’Zionism’ and ‘Zionist’ carry no shame By Harold Witkov
According to the Washington Post, Facebook, due to the abundance of online antisemitic rhetoric, is considering censoring the word “Zionist.”
No doubt about it, “Zionism” and “Zionist” have become hate words du jour. I find the whole thing quite upsetting. But not to take it lying down, I have decided to defend the two words.
The word “Zionism” comes from the word “Zion,” a word that appears often in the Hebrew Bible and refers to the city of Jerusalem (and the Land of Israel). Zionism is the name for the 19th-century nationalistic movement that called for the creation of a new Jewish nation in the same area where the Jewish people originated and have always had a remnant, and where the Hebrew kingdoms of the past once stood.
When Zionism was in its infancy in the 19th century, the land now called Israel was a sparsely populated region called Palestine, a small part of the Ottoman Empire. Why was the lack of a significant population in Palestine so important? Because it was important to Theodor Herzl.
Herzl (1860–1904) was a Hungarian Jew moved by the tragic story of Alfred Dreyfus, a Jewish French army officer wrongly accused of being a traitor and then sentenced to Devils Island. Shocked by the antisemitism of his day, Herzl, who would one day be known as the father of modern Zionism, believed that the Jewish people would always be second-class citizens in their native countries and called for the creation of a new Jewish homeland where the old once stood — a homeland where Jews would not be discriminated against because they are Jews.
Theodor Herzl was a visionary with great charisma and organizational skills. He was the founder of the World Zionist Organization. Back in 1897, in Basel Switzerland, he led the first World Zionist Congress that officially served notice to the world that there was a need for a Jewish homeland in Zion.

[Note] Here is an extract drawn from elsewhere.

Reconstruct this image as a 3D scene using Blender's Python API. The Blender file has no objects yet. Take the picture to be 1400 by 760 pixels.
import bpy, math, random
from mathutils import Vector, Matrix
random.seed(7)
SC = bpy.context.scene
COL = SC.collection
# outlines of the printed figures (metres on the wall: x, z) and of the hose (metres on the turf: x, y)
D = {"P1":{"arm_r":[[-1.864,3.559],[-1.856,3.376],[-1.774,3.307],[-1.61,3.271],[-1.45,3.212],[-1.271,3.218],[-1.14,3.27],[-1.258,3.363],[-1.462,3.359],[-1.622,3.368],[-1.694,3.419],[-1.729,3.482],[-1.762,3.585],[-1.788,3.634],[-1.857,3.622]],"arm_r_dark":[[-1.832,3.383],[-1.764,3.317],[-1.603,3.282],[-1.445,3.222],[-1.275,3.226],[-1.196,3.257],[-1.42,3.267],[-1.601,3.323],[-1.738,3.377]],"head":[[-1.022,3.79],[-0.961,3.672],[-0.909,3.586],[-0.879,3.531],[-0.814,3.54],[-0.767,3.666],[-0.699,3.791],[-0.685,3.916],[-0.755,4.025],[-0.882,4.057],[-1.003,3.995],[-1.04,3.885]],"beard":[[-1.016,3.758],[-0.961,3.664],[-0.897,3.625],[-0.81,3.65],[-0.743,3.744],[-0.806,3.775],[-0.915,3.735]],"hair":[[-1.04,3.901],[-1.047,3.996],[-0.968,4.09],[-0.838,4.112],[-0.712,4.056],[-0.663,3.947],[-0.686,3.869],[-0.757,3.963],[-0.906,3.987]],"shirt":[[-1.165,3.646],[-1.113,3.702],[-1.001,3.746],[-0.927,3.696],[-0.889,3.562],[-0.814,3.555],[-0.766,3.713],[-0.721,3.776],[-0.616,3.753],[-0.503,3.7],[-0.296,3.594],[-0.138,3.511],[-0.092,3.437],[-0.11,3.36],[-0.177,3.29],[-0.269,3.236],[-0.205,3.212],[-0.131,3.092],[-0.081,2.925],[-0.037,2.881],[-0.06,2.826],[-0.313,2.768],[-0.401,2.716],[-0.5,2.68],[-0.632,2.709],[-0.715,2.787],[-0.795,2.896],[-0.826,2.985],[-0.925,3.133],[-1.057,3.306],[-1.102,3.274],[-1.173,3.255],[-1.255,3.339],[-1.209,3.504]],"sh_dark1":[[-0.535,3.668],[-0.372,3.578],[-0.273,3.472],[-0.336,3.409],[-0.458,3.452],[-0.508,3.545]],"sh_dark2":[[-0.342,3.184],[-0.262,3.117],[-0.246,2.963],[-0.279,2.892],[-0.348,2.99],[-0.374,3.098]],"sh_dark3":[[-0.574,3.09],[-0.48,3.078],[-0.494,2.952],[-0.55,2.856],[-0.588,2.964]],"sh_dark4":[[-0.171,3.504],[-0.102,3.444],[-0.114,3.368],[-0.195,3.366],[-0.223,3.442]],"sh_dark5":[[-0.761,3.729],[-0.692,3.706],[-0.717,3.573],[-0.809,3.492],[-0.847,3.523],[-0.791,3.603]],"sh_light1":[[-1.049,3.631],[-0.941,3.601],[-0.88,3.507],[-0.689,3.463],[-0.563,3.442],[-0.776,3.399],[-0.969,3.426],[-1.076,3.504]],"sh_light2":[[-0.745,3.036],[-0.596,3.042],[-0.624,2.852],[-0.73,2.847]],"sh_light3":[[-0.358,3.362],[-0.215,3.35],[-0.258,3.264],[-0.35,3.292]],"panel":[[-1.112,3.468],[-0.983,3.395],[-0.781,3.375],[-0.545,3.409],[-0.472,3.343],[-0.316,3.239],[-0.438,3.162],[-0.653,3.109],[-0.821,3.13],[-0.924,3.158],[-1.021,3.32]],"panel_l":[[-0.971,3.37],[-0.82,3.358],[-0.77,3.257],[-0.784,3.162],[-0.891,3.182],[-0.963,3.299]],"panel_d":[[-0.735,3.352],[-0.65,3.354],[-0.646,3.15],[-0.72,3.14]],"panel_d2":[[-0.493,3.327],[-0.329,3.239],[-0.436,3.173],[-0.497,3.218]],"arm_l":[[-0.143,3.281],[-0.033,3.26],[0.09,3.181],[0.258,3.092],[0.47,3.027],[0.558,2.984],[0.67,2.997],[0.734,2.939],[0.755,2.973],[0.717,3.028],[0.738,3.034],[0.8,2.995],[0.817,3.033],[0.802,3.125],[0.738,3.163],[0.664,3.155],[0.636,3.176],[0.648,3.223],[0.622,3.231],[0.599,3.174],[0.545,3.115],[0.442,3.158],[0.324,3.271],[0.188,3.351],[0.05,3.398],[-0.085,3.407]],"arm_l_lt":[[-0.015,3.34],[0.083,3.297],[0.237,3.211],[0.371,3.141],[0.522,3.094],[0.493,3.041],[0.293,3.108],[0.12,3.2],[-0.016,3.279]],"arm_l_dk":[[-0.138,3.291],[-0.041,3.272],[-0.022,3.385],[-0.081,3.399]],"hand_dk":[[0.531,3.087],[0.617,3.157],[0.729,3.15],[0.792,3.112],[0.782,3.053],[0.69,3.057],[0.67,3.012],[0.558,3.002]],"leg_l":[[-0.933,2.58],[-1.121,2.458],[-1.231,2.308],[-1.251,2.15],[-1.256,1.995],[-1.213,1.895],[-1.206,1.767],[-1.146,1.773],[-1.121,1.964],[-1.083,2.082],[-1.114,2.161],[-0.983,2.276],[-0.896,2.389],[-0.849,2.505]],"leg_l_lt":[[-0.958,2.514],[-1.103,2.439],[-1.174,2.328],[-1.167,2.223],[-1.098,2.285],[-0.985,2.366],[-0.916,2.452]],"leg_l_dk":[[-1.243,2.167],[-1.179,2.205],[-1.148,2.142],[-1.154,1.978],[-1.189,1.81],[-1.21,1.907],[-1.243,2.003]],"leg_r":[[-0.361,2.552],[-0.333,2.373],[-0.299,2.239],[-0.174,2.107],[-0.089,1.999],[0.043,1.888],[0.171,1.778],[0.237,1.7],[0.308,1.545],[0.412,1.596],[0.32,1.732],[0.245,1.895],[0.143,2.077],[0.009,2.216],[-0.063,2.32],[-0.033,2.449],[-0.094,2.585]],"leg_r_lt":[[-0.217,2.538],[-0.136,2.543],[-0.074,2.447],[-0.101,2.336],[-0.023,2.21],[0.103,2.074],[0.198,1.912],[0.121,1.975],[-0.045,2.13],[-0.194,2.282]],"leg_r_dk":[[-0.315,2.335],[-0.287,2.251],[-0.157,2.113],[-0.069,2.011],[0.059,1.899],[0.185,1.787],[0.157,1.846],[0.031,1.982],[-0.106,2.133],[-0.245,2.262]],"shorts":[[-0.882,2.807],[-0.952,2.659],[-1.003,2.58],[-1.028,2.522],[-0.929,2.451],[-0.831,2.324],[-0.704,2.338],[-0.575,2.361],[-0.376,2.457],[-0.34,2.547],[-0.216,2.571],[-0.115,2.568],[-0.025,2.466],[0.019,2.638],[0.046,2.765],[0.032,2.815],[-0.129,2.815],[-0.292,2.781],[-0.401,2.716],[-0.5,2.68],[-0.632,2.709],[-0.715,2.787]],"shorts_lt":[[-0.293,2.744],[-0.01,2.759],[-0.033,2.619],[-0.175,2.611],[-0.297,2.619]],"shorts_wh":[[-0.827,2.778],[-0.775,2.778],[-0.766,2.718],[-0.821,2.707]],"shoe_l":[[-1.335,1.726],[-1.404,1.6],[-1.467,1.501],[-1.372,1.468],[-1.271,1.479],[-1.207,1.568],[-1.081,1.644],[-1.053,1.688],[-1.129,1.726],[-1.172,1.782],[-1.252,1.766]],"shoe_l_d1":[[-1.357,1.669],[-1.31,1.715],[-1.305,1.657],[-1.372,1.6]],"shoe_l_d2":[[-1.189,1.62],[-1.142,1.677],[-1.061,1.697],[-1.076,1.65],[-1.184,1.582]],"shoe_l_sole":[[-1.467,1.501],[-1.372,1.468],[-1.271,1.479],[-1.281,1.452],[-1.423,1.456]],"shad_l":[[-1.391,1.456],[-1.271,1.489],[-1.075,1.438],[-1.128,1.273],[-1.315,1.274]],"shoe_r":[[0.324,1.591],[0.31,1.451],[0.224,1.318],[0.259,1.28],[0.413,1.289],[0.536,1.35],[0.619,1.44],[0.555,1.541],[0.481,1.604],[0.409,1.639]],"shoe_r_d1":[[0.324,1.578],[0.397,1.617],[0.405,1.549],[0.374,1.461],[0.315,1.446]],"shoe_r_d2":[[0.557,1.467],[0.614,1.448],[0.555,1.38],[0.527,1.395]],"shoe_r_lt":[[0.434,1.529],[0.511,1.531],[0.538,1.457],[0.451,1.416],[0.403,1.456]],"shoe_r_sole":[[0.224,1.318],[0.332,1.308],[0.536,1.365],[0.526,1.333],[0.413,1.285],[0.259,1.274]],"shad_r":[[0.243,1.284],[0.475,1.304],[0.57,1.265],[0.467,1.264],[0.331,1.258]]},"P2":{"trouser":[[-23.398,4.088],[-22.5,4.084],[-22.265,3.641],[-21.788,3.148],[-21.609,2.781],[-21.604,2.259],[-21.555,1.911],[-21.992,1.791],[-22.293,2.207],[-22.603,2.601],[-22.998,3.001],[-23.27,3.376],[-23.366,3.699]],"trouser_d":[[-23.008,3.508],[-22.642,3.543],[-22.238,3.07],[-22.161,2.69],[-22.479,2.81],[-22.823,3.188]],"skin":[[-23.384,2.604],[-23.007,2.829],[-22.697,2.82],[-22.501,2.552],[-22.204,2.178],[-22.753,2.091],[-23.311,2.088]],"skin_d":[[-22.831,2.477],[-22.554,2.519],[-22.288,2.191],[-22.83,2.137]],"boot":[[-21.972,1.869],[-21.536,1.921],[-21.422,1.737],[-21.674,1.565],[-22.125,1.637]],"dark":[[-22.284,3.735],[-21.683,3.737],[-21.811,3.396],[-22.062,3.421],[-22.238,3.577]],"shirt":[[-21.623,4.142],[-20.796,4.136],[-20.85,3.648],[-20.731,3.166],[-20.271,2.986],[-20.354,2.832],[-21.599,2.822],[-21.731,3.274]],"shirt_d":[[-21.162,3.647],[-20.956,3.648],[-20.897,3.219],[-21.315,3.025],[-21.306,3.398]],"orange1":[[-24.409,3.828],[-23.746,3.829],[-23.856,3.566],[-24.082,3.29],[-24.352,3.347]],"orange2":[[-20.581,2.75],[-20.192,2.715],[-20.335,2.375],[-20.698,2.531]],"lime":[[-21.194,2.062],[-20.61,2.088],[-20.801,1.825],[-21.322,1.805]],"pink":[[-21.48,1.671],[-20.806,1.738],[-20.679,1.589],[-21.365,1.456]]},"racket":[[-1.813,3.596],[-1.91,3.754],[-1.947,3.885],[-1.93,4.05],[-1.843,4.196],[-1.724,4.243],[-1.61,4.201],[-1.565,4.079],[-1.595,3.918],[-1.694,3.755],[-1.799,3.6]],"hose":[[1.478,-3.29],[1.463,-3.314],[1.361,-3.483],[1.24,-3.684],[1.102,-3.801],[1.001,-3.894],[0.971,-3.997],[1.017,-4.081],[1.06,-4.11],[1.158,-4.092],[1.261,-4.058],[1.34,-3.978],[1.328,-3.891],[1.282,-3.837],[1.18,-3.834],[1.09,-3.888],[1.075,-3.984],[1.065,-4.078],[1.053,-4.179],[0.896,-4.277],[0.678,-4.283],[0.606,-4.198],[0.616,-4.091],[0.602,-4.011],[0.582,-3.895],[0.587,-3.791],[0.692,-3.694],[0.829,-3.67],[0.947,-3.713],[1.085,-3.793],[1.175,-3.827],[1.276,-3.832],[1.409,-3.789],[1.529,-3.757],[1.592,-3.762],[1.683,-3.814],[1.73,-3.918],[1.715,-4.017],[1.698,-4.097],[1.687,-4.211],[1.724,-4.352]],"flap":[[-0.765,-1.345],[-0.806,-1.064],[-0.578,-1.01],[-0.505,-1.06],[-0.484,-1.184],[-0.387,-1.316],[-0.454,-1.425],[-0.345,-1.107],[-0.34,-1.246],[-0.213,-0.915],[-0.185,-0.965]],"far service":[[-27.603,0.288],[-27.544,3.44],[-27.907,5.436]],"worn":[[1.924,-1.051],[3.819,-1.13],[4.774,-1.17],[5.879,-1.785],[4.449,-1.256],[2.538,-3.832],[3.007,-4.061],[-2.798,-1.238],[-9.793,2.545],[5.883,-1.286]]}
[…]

The Zionism plan for statehood in the 19th and early 20th centuries was built around fundraising, immigration, land-purchasing, farming, building, and engaging in world politics. It took backbreaking work to make the desert bloom. In the end, the cost of nation-building turned out to be even more painful. It took Jewish blood to make it happen — the blood of Jewish thousands spilled on Holy Land battlefields when Israel’s Arab neighbors refused to accept the U.N. Partition Plan of 1947.
Zionism was never about creating a nation where only Jews could live. The State of Israel, the only Jewish nation in the world, is almost 20 percent Muslim. These Israeli Arabs are citizens with elected representation in the Knesset (Israel’s parliament). Israeli Arabs fell at the hands of Hamas on October 7. Israeli Arabs have also died fighting for Israel in Gaza.
Zionism has never been about creating refugees. Wars created refugees — wars started by Arab nations that had no tolerance for a Jewish country in their midst. And here is a shocker for the uninformed: there were more Jewish refugees who fled Muslim countries starting with the 1948 Arab-Israeli War than there were Arab refugees that fled Israel. The difference was that the newly created nation of Israel not only took in Holocaust survivors from Europe, but also absorbed the multitudes of Jewish refugees from the Middle East (the Mizrahim). The Arab countries, on the other hand, turned their backs on their Muslim brothers.
One more thing about the Palestinian refugees: They were not the sole result of fighting between Palestinians and Israelis, following the British withdrawal. The Israelis had a lot on their plate other than fighting Palestinians. The day after Israel declared independence in 1948, the armies of Egypt, Syria, Iraq, and Lebanon invaded.
Zionism promotes the existence of a tiny Jewish nation in the Middle East, about the size of New Jersey. Iran and her proxy, Hamas, on the other hand, promote the destruction of Israel and the Jewish people. It is not particularly important to me what Facebook chooses to do regarding its dilemma of censoring or not censoring. What is important to me is that the world should know that the words “Zionism” and “Zionist” are greatly misunderstood words that carry no shame.